## [Exercise goal]
Go through the records below from the first line and print each one exactly, stopping after the line that contains "COL = scene.collection". Do not print pictures or anything past that line.

───── Materials provided

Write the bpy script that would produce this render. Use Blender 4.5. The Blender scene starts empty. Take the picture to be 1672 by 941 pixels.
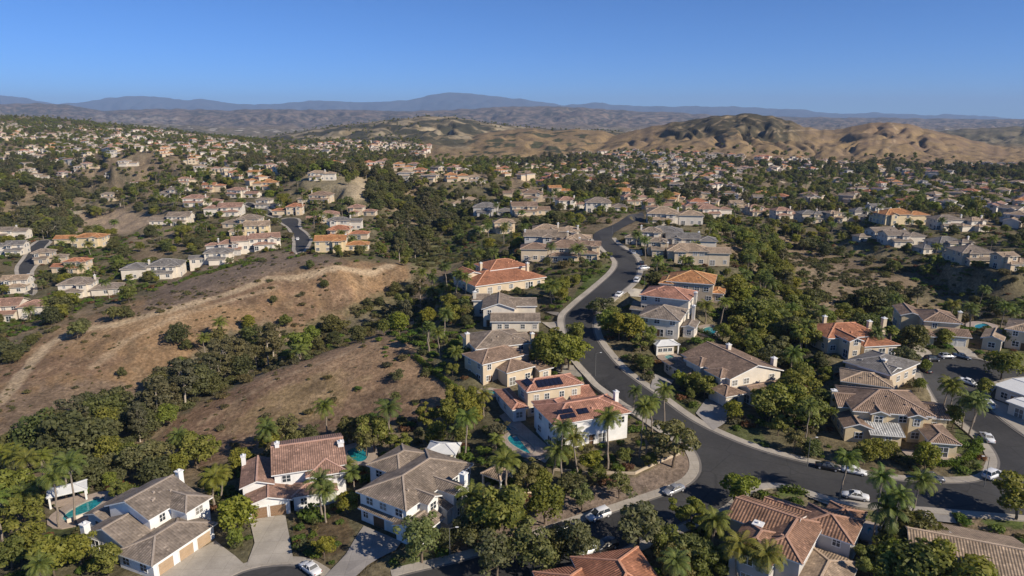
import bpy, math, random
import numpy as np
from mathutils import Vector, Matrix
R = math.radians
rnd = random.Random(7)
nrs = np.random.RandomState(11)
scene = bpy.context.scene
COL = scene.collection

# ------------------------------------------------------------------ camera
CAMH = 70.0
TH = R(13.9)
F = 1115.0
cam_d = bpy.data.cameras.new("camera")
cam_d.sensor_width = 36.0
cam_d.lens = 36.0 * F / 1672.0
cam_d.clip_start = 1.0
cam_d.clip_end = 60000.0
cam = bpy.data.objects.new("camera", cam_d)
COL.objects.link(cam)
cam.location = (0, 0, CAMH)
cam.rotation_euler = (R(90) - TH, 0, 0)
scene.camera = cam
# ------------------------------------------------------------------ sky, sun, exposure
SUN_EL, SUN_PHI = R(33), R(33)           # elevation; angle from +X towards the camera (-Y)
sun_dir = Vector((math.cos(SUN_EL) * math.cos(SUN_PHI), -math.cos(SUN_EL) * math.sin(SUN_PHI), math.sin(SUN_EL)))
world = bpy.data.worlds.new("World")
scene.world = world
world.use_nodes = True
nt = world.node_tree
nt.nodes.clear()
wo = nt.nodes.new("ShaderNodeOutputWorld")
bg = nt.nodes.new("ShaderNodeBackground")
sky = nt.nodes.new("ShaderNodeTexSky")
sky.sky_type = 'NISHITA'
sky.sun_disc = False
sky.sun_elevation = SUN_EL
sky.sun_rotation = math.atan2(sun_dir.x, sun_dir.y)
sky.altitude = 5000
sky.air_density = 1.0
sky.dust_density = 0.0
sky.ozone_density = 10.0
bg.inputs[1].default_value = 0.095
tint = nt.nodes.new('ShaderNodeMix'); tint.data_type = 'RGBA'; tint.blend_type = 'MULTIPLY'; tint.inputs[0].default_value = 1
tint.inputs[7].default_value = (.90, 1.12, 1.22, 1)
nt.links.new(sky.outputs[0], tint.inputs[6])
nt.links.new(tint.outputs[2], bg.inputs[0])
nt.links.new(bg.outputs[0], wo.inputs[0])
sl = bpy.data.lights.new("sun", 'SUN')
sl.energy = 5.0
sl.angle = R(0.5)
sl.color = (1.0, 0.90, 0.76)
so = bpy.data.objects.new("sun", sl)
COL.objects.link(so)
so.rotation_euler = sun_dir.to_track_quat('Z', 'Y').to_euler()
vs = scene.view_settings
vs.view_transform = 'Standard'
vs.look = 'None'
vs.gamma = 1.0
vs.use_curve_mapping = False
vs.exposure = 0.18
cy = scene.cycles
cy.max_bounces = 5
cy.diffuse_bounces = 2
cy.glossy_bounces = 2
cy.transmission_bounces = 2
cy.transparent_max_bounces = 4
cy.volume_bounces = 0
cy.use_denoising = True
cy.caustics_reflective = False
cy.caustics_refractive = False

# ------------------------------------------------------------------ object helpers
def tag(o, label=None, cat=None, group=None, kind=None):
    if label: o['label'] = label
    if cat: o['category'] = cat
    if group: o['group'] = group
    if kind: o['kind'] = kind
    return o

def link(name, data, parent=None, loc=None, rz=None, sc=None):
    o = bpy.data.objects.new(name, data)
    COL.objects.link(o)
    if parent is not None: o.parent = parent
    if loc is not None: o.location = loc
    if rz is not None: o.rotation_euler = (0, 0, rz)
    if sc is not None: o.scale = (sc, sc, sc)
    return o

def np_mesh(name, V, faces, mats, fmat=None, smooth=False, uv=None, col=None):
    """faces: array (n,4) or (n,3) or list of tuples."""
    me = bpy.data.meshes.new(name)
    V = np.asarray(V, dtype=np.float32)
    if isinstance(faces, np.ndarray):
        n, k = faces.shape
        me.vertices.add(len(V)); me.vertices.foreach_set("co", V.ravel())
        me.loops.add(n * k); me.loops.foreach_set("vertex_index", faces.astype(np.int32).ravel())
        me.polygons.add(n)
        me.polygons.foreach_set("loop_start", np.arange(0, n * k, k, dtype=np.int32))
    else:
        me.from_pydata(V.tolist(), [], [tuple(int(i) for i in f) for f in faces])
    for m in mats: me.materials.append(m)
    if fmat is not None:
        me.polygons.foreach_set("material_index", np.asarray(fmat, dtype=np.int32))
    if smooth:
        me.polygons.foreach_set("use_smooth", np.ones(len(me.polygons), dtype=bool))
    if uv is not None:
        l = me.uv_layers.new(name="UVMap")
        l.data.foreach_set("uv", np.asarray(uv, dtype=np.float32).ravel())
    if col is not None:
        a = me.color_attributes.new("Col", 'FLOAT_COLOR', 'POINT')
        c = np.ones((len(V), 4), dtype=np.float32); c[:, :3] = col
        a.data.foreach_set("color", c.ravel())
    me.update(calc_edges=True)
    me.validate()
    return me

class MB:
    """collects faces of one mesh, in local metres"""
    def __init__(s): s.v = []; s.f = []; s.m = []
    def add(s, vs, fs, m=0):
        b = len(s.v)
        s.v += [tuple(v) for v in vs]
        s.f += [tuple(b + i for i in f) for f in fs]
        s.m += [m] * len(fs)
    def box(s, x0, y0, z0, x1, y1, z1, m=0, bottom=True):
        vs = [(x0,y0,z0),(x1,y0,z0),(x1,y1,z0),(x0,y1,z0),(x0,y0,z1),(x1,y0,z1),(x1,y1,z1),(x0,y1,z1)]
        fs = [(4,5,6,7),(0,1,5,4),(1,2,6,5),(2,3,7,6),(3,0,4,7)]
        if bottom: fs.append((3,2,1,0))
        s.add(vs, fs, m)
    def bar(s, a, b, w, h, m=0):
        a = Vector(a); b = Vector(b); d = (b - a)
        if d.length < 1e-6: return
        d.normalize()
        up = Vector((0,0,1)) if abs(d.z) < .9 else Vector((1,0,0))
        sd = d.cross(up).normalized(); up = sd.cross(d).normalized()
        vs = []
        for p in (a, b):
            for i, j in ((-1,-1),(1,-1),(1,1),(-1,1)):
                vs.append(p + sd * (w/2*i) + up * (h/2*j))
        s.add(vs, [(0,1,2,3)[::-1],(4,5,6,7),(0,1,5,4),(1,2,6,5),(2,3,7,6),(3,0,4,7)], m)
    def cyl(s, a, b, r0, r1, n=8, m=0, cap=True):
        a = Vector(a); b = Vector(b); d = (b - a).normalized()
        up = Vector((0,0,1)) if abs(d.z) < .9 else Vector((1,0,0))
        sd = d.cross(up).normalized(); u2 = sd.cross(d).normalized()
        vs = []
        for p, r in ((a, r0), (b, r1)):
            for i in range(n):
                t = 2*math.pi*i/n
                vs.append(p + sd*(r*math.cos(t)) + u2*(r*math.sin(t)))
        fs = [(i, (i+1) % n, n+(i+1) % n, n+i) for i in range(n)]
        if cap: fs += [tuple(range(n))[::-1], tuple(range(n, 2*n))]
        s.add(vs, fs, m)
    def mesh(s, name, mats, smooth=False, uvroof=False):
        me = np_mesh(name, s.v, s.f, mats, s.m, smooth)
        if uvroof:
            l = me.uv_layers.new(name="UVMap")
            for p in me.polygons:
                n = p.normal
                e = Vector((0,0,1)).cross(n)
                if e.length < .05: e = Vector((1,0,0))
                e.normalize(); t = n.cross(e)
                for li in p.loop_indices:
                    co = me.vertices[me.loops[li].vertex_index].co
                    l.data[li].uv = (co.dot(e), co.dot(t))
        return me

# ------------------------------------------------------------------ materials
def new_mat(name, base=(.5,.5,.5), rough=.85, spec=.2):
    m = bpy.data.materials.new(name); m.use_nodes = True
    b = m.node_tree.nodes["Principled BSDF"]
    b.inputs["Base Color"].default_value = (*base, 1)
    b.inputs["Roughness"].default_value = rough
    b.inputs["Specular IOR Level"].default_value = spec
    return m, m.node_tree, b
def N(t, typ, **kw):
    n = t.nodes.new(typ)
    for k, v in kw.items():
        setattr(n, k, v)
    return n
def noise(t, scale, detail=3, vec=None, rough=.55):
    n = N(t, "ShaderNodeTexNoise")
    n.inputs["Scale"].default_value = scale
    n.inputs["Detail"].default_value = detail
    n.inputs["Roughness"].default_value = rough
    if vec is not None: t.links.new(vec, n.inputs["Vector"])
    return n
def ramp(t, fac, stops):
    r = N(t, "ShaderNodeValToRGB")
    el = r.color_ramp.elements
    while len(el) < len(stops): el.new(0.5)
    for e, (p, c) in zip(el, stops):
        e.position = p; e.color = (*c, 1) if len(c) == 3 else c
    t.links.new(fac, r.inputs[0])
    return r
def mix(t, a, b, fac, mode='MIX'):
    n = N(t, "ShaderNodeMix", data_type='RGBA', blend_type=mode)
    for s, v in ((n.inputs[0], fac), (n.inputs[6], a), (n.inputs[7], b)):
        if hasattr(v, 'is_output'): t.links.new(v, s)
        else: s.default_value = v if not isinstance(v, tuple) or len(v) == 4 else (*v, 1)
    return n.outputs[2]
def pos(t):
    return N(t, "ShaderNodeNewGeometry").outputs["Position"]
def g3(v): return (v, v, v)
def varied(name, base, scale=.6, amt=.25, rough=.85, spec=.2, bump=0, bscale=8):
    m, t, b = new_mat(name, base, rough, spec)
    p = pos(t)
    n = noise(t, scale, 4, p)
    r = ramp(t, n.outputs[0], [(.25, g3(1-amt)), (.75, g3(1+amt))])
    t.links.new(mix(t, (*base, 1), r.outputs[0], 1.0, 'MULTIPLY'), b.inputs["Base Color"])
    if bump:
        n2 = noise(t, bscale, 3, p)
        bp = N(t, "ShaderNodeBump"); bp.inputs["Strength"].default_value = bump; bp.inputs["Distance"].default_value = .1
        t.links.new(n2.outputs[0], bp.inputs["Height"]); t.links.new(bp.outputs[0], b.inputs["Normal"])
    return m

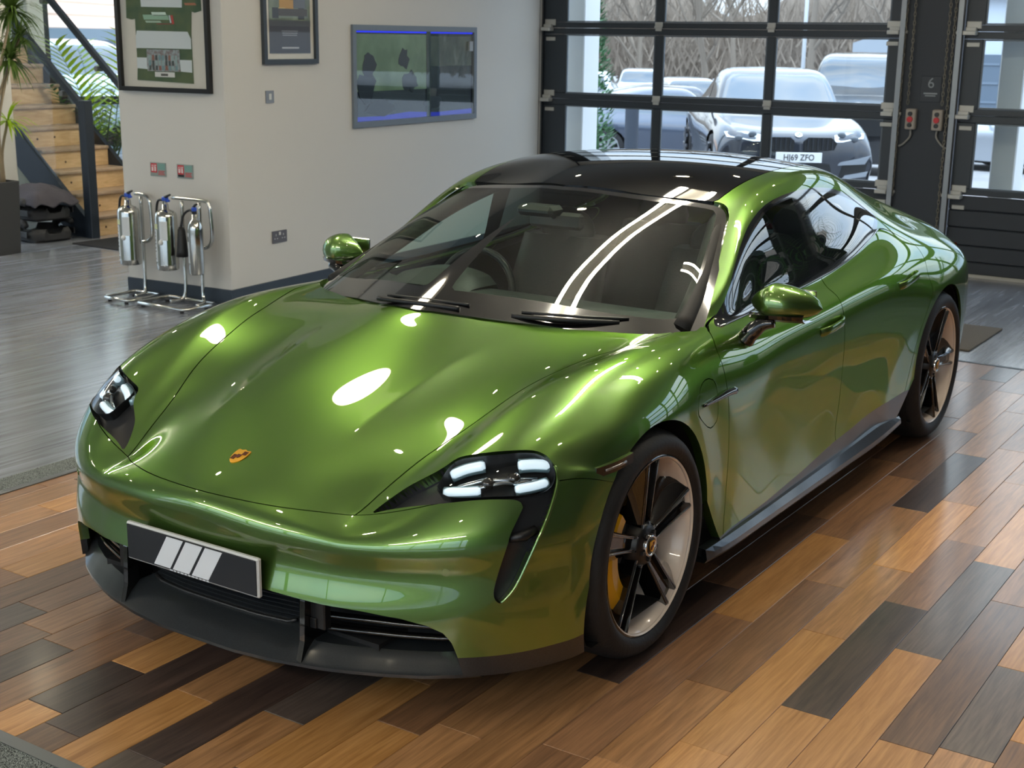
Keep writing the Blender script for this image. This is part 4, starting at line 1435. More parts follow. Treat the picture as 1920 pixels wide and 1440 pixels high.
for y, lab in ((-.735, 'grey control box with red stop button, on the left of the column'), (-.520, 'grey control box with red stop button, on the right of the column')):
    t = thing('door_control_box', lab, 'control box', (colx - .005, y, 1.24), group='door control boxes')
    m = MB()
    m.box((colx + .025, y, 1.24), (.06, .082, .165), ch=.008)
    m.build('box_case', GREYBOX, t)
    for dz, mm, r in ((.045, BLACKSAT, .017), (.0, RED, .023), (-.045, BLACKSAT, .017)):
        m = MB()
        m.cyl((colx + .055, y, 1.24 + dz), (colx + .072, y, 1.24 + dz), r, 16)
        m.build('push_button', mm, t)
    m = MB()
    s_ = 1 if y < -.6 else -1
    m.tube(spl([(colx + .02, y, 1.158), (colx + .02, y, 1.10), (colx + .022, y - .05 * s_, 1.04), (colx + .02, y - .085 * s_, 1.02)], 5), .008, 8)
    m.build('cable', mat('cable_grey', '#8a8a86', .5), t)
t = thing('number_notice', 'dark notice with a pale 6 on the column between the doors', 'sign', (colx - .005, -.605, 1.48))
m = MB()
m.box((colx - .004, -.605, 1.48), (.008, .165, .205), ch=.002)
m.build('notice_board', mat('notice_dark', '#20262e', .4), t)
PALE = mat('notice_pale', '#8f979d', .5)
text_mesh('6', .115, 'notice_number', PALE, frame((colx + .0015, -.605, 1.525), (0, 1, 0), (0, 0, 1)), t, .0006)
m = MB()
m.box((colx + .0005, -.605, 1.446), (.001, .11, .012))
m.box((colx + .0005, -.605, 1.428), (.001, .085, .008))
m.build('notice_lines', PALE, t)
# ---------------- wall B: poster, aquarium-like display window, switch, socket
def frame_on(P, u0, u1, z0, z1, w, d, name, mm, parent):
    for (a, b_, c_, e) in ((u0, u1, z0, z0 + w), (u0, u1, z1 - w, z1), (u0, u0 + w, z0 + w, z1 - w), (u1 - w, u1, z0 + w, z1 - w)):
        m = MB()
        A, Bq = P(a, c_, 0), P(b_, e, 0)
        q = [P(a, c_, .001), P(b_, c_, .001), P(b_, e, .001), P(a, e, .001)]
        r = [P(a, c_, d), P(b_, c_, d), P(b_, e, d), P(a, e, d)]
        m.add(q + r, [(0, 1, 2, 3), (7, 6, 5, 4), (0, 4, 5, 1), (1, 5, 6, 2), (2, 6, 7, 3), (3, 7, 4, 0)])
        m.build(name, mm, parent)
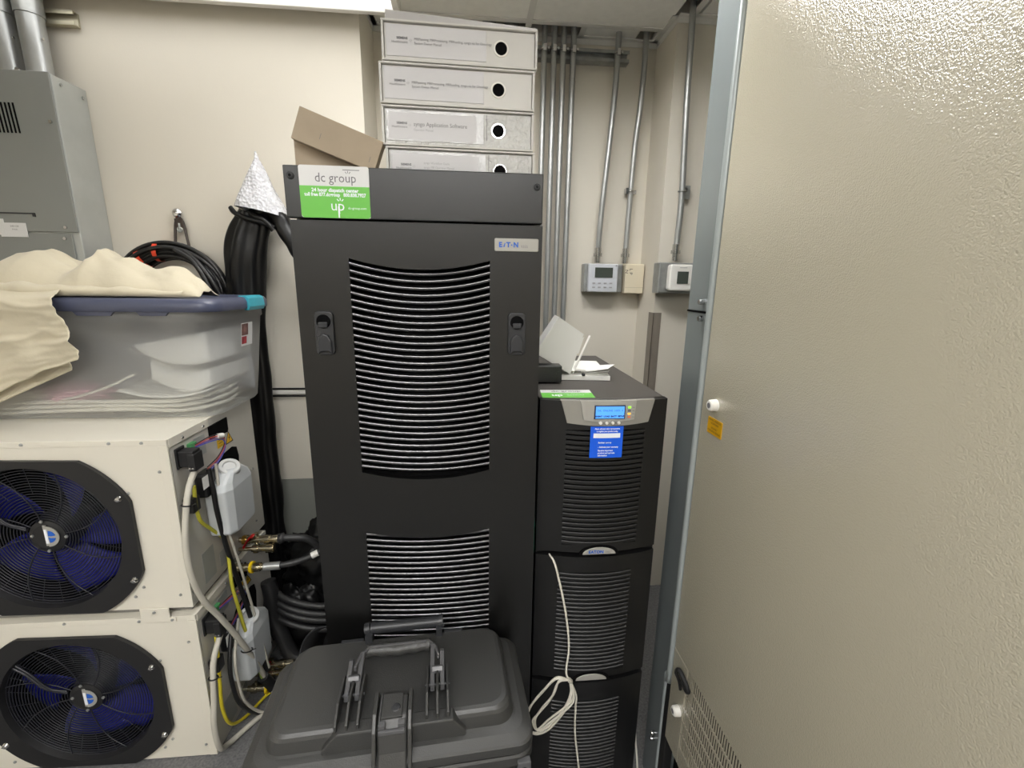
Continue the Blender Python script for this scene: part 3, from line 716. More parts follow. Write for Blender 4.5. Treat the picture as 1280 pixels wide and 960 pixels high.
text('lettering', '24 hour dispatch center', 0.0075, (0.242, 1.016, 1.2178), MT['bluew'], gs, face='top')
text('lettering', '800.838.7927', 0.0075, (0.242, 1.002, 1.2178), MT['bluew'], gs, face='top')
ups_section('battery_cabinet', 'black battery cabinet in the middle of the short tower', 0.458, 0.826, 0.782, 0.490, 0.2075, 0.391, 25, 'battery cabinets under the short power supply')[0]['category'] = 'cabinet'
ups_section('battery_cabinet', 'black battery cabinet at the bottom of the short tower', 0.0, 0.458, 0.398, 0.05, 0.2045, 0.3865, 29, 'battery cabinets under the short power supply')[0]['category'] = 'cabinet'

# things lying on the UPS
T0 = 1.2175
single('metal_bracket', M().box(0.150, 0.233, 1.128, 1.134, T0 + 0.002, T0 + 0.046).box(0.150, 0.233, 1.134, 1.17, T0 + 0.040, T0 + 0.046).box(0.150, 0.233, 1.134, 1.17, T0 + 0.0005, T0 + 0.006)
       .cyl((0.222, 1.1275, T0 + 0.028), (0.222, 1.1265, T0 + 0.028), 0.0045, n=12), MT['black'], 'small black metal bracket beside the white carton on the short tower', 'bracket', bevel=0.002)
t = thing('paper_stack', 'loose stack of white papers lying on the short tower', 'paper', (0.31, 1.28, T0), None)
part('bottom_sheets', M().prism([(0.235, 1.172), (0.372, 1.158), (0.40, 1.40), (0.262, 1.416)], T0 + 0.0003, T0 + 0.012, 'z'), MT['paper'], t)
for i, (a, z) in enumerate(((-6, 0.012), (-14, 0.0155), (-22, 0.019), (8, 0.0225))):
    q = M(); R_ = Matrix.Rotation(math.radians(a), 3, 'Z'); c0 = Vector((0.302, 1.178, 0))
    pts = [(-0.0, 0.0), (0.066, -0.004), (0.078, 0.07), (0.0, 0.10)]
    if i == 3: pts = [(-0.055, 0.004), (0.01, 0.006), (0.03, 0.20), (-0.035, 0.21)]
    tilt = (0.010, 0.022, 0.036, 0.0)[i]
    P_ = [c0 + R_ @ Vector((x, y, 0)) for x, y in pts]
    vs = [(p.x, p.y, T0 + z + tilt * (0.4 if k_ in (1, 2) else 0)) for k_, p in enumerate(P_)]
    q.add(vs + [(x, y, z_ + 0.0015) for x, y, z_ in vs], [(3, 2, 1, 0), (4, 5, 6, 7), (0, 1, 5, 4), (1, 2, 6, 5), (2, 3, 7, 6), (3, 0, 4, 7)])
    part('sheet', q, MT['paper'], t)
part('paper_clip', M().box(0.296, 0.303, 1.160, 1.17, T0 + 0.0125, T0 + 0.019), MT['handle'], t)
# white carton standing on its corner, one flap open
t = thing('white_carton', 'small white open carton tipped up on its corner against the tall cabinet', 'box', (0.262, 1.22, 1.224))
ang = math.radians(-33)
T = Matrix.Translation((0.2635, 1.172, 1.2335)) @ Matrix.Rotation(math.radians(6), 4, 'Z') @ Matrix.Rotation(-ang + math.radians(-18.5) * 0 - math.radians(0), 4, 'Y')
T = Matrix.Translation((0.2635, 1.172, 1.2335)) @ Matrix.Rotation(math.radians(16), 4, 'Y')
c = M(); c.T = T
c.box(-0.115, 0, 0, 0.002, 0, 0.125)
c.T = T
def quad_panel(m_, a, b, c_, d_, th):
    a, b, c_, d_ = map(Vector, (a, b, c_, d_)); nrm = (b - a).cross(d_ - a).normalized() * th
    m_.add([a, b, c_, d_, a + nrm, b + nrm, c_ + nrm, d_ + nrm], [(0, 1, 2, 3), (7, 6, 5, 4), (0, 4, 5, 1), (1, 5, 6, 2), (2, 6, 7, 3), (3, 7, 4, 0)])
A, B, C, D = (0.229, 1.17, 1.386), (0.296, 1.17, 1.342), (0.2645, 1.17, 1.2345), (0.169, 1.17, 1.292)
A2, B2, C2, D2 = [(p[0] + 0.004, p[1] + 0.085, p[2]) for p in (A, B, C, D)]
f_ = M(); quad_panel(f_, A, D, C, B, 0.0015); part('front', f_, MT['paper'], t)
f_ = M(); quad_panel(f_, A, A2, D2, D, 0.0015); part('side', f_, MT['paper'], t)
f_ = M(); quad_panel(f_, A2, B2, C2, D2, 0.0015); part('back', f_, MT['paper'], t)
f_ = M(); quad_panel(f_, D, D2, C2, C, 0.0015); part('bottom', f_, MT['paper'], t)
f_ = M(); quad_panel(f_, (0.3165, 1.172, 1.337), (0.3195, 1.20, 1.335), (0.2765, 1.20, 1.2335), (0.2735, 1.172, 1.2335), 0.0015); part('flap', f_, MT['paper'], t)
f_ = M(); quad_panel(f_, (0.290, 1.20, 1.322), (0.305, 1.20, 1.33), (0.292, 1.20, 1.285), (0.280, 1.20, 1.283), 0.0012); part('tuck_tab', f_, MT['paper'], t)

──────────

## [Result for this task]
Write the bpy script that would produce this render. Use Blender 4.5. The Blender scene starts empty. Take the picture to be 1672 by 941 pixels.
import bpy, math, random
import numpy as np
from mathutils import Vector, Matrix
R = math.radians
rnd = random.Random(7)
nrs = np.random.RandomState(11)
scene = bpy.context.scene
COL = scene.collection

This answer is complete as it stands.